#### Exercise description:
Extract, unchanged, each line of the listing below from its first line through the line that contains "blind('grey roller blind", inclusive, and nothing else.

#### Information shown:
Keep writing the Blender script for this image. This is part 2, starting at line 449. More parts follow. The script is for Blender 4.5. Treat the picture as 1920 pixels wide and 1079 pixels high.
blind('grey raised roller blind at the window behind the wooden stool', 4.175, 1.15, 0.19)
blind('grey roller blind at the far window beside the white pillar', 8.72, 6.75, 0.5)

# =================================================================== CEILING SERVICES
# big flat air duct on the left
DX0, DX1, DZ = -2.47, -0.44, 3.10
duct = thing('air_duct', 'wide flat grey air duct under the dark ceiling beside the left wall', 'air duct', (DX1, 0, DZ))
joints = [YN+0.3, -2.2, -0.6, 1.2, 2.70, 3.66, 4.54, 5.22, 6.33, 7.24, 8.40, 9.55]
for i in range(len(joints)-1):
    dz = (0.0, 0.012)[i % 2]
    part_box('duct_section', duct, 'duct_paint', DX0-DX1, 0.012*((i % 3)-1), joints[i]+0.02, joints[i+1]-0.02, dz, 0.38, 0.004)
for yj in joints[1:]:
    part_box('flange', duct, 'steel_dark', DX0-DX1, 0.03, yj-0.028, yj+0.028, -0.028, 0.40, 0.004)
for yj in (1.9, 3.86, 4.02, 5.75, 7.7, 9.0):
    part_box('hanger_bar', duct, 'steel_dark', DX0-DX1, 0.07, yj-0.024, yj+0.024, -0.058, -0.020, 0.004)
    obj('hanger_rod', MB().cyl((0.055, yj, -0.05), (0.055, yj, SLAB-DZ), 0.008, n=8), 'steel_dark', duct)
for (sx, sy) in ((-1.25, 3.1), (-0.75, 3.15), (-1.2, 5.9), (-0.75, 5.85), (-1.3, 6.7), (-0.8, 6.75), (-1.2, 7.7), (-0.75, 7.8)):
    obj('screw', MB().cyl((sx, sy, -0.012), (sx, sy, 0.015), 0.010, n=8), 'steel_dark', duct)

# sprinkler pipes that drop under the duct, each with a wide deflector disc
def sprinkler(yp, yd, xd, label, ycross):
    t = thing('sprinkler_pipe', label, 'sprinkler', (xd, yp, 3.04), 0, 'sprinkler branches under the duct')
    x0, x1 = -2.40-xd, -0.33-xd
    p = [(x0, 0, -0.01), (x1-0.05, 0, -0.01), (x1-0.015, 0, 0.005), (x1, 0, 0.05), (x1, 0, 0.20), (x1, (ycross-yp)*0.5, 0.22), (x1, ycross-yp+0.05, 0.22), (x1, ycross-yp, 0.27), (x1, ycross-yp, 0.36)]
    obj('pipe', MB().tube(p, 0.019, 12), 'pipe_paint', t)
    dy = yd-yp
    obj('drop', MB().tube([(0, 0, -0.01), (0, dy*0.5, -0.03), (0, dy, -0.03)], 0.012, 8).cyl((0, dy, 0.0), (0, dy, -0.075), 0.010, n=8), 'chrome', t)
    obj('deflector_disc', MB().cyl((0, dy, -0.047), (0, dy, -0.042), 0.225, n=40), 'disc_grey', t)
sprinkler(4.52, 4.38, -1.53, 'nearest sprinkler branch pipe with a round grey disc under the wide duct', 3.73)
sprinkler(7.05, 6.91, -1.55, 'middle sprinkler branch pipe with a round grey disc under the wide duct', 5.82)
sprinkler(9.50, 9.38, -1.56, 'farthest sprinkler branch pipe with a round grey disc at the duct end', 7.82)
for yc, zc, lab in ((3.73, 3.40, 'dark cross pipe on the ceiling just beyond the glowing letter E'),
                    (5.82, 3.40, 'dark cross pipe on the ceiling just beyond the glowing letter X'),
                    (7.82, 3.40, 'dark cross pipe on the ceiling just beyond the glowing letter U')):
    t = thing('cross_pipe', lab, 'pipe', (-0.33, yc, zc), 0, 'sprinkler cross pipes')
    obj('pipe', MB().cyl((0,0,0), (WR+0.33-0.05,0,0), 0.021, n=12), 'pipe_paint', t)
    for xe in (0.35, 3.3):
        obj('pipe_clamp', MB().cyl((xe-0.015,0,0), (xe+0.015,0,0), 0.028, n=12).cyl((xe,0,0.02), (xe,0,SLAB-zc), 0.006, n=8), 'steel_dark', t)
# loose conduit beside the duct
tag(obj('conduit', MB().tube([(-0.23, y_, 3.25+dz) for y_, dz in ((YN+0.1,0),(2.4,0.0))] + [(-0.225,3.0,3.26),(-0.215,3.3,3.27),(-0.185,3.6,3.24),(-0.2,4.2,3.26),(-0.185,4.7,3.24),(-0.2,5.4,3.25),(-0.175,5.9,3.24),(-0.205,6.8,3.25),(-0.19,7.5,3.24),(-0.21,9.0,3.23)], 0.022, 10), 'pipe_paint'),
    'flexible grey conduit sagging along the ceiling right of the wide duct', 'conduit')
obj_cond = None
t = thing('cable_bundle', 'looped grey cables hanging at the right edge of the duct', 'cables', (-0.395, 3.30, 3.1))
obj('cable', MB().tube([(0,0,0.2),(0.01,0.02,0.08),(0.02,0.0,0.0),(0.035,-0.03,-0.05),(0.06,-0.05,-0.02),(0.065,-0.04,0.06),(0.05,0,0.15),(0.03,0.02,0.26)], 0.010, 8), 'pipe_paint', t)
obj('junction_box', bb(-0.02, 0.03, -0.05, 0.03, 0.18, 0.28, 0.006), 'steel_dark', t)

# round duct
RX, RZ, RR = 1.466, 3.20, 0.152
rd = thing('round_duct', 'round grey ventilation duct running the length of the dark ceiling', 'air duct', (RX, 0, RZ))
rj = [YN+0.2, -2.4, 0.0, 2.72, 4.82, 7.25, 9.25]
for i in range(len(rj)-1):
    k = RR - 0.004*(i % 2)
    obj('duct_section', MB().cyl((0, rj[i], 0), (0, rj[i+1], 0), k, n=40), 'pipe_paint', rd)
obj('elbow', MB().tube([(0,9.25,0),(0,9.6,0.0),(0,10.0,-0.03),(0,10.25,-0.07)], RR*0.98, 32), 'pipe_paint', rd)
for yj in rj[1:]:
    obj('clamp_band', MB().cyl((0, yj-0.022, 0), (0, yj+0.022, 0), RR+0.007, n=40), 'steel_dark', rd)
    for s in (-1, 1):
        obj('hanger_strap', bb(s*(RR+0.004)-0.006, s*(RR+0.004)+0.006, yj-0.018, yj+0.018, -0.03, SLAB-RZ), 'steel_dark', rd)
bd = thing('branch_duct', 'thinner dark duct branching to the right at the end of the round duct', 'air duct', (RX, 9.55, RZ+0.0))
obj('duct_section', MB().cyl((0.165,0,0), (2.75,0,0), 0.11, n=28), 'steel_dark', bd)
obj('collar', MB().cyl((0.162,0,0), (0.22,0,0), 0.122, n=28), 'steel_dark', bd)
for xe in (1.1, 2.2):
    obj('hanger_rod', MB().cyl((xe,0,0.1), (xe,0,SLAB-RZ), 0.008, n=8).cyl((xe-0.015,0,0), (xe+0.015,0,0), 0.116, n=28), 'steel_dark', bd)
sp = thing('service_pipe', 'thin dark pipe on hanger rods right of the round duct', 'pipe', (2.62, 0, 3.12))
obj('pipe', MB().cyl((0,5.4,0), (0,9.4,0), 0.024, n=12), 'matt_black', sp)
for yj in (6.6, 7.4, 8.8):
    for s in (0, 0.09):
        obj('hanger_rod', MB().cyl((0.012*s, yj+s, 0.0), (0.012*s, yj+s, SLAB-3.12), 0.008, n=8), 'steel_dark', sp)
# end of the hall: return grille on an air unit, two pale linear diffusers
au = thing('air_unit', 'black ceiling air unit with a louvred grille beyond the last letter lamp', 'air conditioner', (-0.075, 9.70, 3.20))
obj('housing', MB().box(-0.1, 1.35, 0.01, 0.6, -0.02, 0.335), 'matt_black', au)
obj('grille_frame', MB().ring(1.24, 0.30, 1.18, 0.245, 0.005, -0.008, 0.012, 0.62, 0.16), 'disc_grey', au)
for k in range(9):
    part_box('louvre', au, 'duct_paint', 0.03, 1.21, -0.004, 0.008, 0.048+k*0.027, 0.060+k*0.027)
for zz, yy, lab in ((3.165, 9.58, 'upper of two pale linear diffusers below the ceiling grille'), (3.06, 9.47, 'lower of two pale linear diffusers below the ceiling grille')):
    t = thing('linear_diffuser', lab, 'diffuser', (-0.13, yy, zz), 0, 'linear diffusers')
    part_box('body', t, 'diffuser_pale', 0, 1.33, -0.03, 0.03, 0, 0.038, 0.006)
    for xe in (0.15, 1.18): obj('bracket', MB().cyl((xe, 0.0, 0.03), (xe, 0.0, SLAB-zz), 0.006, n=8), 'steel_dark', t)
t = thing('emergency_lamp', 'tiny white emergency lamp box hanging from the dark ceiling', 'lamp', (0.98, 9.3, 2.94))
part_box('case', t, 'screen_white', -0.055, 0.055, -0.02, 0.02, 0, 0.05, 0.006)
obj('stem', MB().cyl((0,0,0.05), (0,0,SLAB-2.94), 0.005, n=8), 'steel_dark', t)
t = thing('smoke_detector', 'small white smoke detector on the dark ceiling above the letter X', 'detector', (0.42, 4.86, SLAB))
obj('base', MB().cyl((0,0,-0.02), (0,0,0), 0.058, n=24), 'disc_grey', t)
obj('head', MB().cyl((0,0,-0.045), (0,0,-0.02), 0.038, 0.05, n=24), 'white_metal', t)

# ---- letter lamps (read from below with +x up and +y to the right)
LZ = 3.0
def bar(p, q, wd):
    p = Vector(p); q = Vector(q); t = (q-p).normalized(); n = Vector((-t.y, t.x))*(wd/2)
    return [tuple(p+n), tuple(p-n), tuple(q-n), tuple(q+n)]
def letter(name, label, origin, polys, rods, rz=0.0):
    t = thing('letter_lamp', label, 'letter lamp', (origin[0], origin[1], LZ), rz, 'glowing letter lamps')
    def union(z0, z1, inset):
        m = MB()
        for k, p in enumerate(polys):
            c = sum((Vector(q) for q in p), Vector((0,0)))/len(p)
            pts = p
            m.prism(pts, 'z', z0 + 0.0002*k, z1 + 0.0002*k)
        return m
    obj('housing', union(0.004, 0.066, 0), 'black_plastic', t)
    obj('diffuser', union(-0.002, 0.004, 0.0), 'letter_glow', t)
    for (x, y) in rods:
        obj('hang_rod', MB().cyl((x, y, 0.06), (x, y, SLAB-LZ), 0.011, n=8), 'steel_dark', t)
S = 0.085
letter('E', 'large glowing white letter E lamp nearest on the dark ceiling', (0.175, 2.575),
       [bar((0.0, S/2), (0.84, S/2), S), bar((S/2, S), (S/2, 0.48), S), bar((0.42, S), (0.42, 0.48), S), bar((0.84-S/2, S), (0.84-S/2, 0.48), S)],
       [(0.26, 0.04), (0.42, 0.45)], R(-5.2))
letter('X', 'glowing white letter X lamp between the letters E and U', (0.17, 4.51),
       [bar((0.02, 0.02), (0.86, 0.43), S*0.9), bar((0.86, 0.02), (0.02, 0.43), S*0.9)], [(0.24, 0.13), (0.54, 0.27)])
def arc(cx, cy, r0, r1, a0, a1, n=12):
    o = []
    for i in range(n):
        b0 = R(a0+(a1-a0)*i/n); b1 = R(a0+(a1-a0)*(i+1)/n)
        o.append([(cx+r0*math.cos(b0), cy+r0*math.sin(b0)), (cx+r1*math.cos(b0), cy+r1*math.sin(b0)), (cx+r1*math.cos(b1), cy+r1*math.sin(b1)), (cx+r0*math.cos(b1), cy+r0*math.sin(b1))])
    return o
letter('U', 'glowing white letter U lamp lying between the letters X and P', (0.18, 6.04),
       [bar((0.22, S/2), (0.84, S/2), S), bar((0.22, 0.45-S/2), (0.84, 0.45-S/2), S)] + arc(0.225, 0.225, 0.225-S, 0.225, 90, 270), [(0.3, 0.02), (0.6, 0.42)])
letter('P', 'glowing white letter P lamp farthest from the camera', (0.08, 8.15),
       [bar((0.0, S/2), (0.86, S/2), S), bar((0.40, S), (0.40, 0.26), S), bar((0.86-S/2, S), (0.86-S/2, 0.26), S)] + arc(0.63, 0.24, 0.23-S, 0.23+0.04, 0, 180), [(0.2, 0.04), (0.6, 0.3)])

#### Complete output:
Keep writing the Blender script for this image. This is part 2, starting at line 449. More parts follow. The script is for Blender 4.5. Treat the picture as 1920 pixels wide and 1079 pixels high.
blind('grey raised roller blind at the window behind the wooden stool', 4.175, 1.15, 0.19)
blind('grey roller blind at the far window beside the white pillar', 8.72, 6.75, 0.5)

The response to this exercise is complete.